• "Metrics are à la mode. Once it was plain old bibliometrics, now we have scientometrics, informetrics, webometrics, cybermetrics, digimetrics, tagometrics. Neologisms abound. The widespread availability of Web log files affords unprecedented opportunity for assessing the visibility, productivity, and performance of individual scholars, research groups, institutions, and nation states…
• Of course, information science has long been concerned with the quantitative analysis of scholarly communication and publishing behaviors. Latterly, however, there has been a renaissance of sorts and we are witnessing spectacular growth in the volume and variety of bibliometric research and experimentation, not just within information science but also in other disciplines.
• As I observed some years ago, there 'will soon be a critical mass of Web-based digital objects and usage statistics on which to model scholars' communication behaviors - publishing, posting, blogging, scanning, reading, downloading, glossing, linking, citing, recommending, acknowledging - and with which to track their scholarly influence and impact, broadly conceived and broadly felt' (Cronin, 2005, p. 196). What, then, are the implications of these developments?..."
The excerpts above are from the Introduction to Volume 44 (2010) of the Annual Review of Information Science and Technology (ARIST). The Introduction was by SLIS Dean Blaise Cronin - the editor of ARIST. SLIS faculty member Debora Shaw is the associate editor of ARIST, and SLIS faculty member Hamid Ekbia contributed a chapter titled "Fifty Years of Research in Artificial Intelligence" (see excerpt below.)
ARIST is published by the American Society of Information Science and Technology and Information Today.
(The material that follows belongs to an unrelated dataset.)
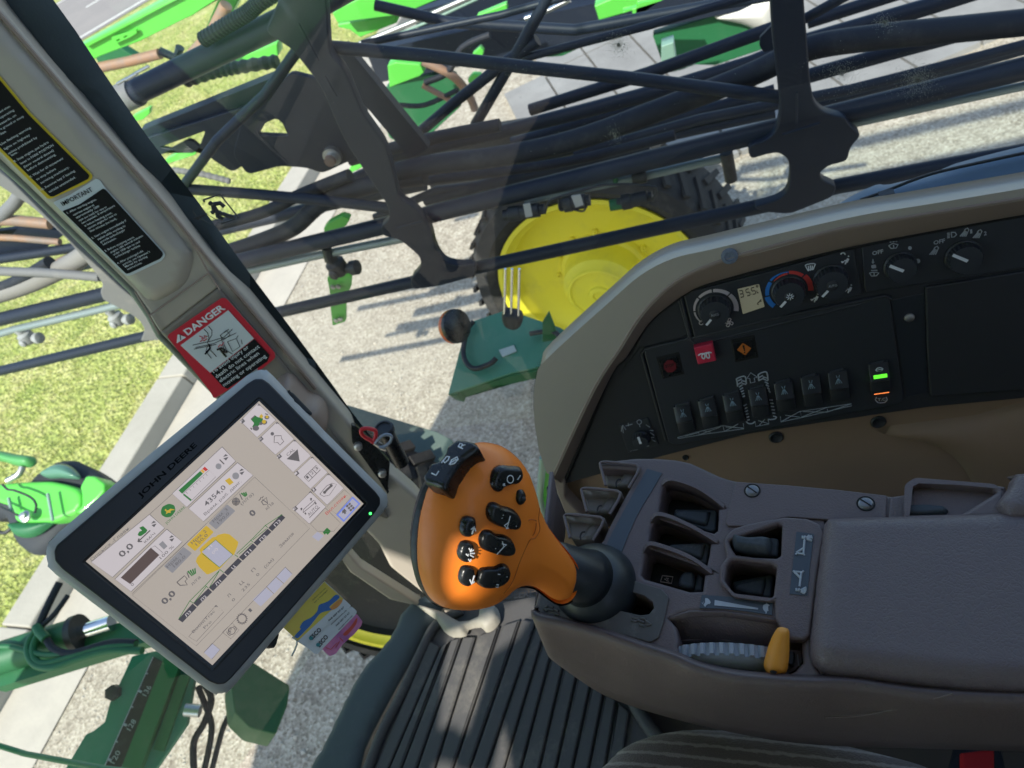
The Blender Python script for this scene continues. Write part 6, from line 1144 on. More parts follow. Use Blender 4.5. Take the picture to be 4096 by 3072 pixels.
def seven(x, y, on, w_=10, h_=24, sx=.0, up_=(-0.25)):
    """seven segment figure at lower left (x, y) in photo px"""
    bx_, by_ = 1, -0.24; cx_, cy_ = -0.22, -1
    pt = lambda a, b: (x + a * bx_ + b * -cx_ * -1, y + a * by_ + b * cy_)
    S = {'a': ((1, h_), (w_ - 1, h_)), 'g': ((1, h_ / 2), (w_ - 1, h_ / 2)), 'd': ((1, 0), (w_ - 1, 0)), 'f': ((0, h_ / 2 + 1), (0, h_ - 1)), 'b': ((w_, h_ / 2 + 1), (w_, h_ - 1)), 'e': ((0, 1), (0, h_ / 2 - 1)), 'c': ((w_, 1), (w_, h_ / 2 - 1))}
    return [[pt(*S[k][0]), pt(*S[k][1])] for k in on]
digs += seven(2962, 1190, 'abgcd', 13, 26) + seven(2988, 1184, 'afgcd', 13, 26) + seven(3010, 1178, 'afgcd', 13, 26) + [[(3005, 1177), (3006, 1176)]] + seven(3029, 1172, 'def', 6, 10)[:3] + seven(3027, 1155, 'abgf', 6, 12) + [[(3031, 1212), (3038, 1206), (3044, 1198)], [(3028, 1215), (3034, 1218)], [(3040, 1206), (3046, 1204)]]
obj('display_figures', [g_strokes(SP, digs, .00065, .0046, 4)], M_LCD, lcd)
# wiper / lights printing
tt = [g_text(SP, 'OFF', c31((988, 548))[0], c31((1078, 528))[0], 15, .0036, bold=.03), g_text(SP, 'OFF', c31((1482, 462))[0], c31((1575, 442))[0], 15, .0036, bold=.03), g_text(SP, '1', c31((1778, 372))[0], c31((1795, 368))[0], 15, .0036, bold=.03), g_text(SP, '2', c31((1888, 388))[0], c31((1912, 383))[0], 15, .0036, bold=.03)]
tt += [g_plate(SP, circ(c31((1291, 489))[0], 7.5, 14), .0004, .0038), g_plate(SP, circ(c31((1356, 594))[0], 9, 14), .0004, .0038)]
lamp = lambda x, y, s=1.0: [[(x - 30 * s, y + 50 * s), (x + 5 * s, y + 10 * s)], [(x - 15 * s, y + 50 * s), (x + 12 * s, y + 15 * s)], [(x, y + 50 * s), (x + 20 * s, y + 18 * s)], [(x + 16 * s, y + 50 * s), (x + 30 * s, y + 22 * s)], [(x + 5 * s, y + 5 * s), (x + 15 * s, y - 10 * s), (x + 30 * s, y - 18 * s), (x + 42 * s, y - 5 * s), (x + 32 * s, y + 18 * s), (x + 5 * s, y + 5 * s)]]
LL = lamp(1480, 492) + lamp(1725, 345) + lamp(1830, 358)
LL += [[(1592, 370 + i * 12), (1612, 368 + i * 12)] for i in range(4)] + [[(1625, 362), (1628, 402), (1650, 398), (1667, 380), (1655, 362), (1625, 362)]]
LL += [[(1120, 470), (1150, 452), (1196, 460), (1180, 488), (1140, 492), (1120, 470)], [(1128, 442), (1142, 440)], [(1152, 438), (1166, 437)], [(1176, 436), (1188, 435)], [(1158, 465), (1162, 490)], [(993, 580), (993, 610)], [(985, 600), (993, 612), (1002, 600)], [(965, 690), (985, 685), (1020, 684), (1040, 690), (1022, 712), (980, 715), (965, 690)], [(978, 670), (1028, 668)], [(1002, 690), (1002, 710)]]
obj('switch_print', [g_strokes(SP, [c31(*l) for l in LL], .0007, .0036, 6)] + tt + [g_plate(SP, fillet(c31((978, 628), (1015, 622), (1020, 650), (982, 655)), 5), .0004, .0038)], M_GREYP, upn)
# tiny control at the left
LL = [[(985, 405), (975, 455)], [(985, 405), (992, 465)], [(990, 405), (1012, 440)], [(1010, 410), (1065, 395)], [(1030, 385), (1035, 410)], [(1122, 400), (1126, 418)], [(1175, 400), (1205, 420)], [(1205, 445), (1235, 448)], [(1210, 465), (1240, 485)], [(1215, 505), (1240, 500)], [(1220, 520), (1250, 535)], [(1160, 580), (1200, 568)]]
obj('switch_print', [g_strokes(SP, [c22(*l) for l in LL] + [circ(c22((1120, 378))[0], 9, 14) + [circ(c22((1120, 378))[0], 9, 14)[0]]], .0006, .0024, 6), g_text(SP, 'TEST DIRECT', c22((1045, 618))[0], c22((1112, 602))[0], 4, .0024)], M_GREYP, sp_)
# rocker cluster plate
cl = cpt('switch_cluster', [g_plate(SP, fillet([(2574, 1402), (3090, 1282), (3548, 1188), (3560, 1200), (3614, 1590), (3606, 1612), (3560, 1625), (2700, 1782), (2672, 1770)], 16), .006, .003, .0018, seg=3)], M_BLACK2, sm=60)
cpt('cluster_edge', [g_tube([SP.at(u, v, .001) for u, v in smooth2([(2665, 1760), (2568, 1415), (2580, 1395), (3090, 1276), (3540, 1183), (3563, 1195)], 1, False)], .0028, 8)], M_BLACK, sm=60)
M_ROCK = mat('rocker_black', (0.034, 0.036, 0.041), 0.36, bump=('noise', 1300, 0.12, 0.0004))
def rocker(u, v, lit=False, hs_=1.0):
    c = SP.at(u, v, .003); ez = SP.ey; ex_ = SP.ex
    t = obj('rocker_switch', [g_plate(SP, fillet([(u - 38, v - 50), (u + 20, v - 66), (u + 40, v + 55), (u - 18, v + 68)], 6), .004, .0058, .0016)], M_BLACK2, cs, sm=60)
    wq, hq = .0122, .0242
    lo = [(-wq, -hq), (wq, -hq), (wq, hq), (-wq, hq)]
    x0, y0 = SP.loc(c)
    gs = []
    prof_ = [(hq, -.003), (hq * .98, .0015), (hq * .9, .0022), (.004, .0046), (.001, .0068), (-.001, .0070), (-.0040, .0034), (-hq * .88, .0036), (-hq * .97, .0028), (-hq, -.003)]
    rows_ = []
    for y_, z_ in prof_:
        r_ = []
        for f, dz in ((-1.0, -.005), (-.97, -.0008), (-.88, 0), (.88, 0), (.97, -.0008), (1.0, -.005)): r_.append(SP.w(x0 + wq * f, y0 + y_, .005 + z_ + dz))
        rows_.append(r_)
    g = g_grid(rows_); gs.append((g[0], [tuple(reversed(f)) for f in g[1]]))
    rb = obj('rocker', gs, M_ROCK, t, sm=40)
    q = lambda a, b, z: SP.w(x0 + a, y0 + b, .005 + z)
    if not lit:
        ls = [[q(-.0020, .0190, .0030), q(-.0010, .0155, .0035)], [q(.0020, .0190, .0030), q(.0010, .0155, .0035)]] + [[q(sx * .3 * .0022, .014, .0038), q(sx * .0034, .0065, .0048)] for sx in (-1.2, -.4, .4, 1.2)]
        obj('spray_symbol', [g_tube(l, .00042, 5) for l in ls], mat('print_blue_grey', (0.30, 0.42, 0.52), 0.5), t)
    else:
        ls = [[q(.004 * math.cos(a), .0150 + .003 * math.sin(a), .0030) for a in [i * .5 for i in range(13)]], [q(-.005, .015, .0030), q(.005, .015, .0030)]]
        obj('axle_symbol', [g_tube(l, .0006, 5) for l in ls], M_WHITE, t)
        obj('indicator', [(lambda g: (g[0], g[1]))(g_box(q(.0004, .0035, .0040), (.0165, .0085, .0030), (SP.ex, SP.ey, SP.n)))], mat('lit_green', (0.06, 0.4, 0.02), 0.3, emis=(0.10, 0.75, 0.03), es=.9, bump=('noise', 300, .5)), t)
        obj('indicator', [g_box(q(.0006, -.0225, .0015), (.0185, .0032, .003), (SP.ex, SP.ey, SP.n))], mat('lit_orange', (0.5, 0.12, 0.03), 0.3, emis=(1.0, 0.25, 0.06), es=.9), t)
for u, v in ((2738, 1672), (2836, 1650), (2934, 1628), (3036, 1606), (3139, 1582), (3246, 1560), (3354, 1540)): rocker(u, v)
rocker(3517, 1508, True)
obj('traction_text', [g_text(SP, 'T.C', c32((1030, 210))[0], c32((1095, 205))[0], 11, .0036, bold=.03), g_strokes(SP, [c32((1022, 180), (1012, 200), (1030, 222), (1050, 226), (1090, 222), (1108, 200), (1100, 178))], .0006, .0036, 6)], M_GREYP, cl)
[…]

Excerpt from "Fifty Years of Research in Artificial Intelligence" by Hamid Ekbia
Artificial Intelligence has come of age. The year MMVI marked the fiftieth anniversary of the Dartmouth Conference, where the term Artificial Intelligence was accepted as the official label of a new discipline that seemed to hold great promise in the pursuit of understanding the human mind. AI, as the nascent discipline came to be known in public and academic discourse, has accomplished a lot during this period, breaking new grounds and providing deep insights into our minds, our technologies, and the relationship between them. But AI has also failed tremendously, making false promises and often manifesting a kind of unbridled enthusiasm that is emblematic of Hollywood-style pecuniary projects. This review seeks to capture both of these aspects: AI's successes, accomplishments, and contributions to science, technology, and intellectual inquiry, on one hand, and its failures, fallacies, and shortcomings, on the other.